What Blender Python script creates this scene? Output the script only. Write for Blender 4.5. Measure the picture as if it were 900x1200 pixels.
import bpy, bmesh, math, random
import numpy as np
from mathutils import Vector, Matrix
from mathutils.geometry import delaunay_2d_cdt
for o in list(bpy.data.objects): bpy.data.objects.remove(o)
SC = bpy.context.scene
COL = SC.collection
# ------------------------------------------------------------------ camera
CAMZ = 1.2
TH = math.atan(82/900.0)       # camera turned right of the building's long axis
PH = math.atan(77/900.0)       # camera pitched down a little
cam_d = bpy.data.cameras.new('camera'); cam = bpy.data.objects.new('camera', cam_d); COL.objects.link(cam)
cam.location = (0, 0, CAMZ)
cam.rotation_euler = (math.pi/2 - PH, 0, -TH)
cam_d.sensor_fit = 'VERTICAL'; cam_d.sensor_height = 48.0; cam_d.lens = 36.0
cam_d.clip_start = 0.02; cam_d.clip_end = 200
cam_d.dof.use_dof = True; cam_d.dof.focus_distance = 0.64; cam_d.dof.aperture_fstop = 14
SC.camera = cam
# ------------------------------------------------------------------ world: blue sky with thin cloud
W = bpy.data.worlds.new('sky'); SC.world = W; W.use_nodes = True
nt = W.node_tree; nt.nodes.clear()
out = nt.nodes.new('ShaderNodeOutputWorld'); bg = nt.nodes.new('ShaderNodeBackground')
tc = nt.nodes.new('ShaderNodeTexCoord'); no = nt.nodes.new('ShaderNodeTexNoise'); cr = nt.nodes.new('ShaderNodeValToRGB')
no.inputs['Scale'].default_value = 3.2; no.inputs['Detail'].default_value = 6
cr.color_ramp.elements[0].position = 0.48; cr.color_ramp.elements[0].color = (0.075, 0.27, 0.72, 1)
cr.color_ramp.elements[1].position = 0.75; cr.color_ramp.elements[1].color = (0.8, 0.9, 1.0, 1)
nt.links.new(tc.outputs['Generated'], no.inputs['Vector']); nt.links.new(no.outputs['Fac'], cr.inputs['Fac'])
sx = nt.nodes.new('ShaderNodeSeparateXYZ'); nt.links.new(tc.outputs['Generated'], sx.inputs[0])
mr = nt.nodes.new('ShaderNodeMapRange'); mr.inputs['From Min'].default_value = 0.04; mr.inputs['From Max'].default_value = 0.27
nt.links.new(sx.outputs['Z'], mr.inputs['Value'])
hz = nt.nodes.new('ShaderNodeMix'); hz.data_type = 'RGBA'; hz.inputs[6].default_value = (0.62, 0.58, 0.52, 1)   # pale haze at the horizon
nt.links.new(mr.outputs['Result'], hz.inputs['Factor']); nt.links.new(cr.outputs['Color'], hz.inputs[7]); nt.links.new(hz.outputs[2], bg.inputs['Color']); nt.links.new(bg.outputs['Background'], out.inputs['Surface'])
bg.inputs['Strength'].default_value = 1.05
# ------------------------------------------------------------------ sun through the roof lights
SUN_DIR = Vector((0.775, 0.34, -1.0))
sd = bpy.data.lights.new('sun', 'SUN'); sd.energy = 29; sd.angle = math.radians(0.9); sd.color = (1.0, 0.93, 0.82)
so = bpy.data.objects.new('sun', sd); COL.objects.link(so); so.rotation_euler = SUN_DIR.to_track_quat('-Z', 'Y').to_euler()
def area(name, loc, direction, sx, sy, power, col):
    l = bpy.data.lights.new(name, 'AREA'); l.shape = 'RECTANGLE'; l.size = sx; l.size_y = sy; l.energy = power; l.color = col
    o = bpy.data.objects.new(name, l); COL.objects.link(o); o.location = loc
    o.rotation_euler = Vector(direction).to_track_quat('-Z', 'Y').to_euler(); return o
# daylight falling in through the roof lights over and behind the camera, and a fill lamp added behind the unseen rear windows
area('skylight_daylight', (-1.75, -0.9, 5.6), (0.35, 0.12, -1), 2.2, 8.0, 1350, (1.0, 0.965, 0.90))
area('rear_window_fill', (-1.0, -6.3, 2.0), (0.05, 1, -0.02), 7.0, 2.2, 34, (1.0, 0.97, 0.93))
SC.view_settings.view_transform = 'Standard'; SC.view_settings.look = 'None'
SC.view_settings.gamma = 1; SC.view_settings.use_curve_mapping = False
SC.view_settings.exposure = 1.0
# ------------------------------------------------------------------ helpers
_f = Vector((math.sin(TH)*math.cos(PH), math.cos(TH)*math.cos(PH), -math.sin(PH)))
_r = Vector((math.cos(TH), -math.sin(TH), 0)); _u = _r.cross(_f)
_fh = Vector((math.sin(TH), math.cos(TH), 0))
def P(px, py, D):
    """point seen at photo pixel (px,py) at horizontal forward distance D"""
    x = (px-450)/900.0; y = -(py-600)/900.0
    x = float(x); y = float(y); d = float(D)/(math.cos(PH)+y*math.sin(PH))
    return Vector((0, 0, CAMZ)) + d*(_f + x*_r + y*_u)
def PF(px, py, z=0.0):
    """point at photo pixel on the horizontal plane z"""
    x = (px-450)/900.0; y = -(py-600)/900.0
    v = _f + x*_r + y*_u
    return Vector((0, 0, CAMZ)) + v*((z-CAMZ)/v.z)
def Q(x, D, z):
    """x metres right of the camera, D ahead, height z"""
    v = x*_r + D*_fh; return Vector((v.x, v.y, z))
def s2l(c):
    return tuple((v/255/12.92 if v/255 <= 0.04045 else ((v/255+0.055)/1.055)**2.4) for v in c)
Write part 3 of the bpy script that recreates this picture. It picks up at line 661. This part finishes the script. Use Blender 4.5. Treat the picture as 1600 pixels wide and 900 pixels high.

> Short task
Each line above that includes "Write" should be shown.

> Right answer
What Blender Python script creates this scene? Output the script only. Write for Blender 4.5. Measure the picture as if it were 900x1200 pixels.
Write part 3 of the bpy script that recreates this picture. It picks up at line 661. This part finishes the script. Use Blender 4.5. Treat the picture as 1600 pixels wide and 900 pixels high.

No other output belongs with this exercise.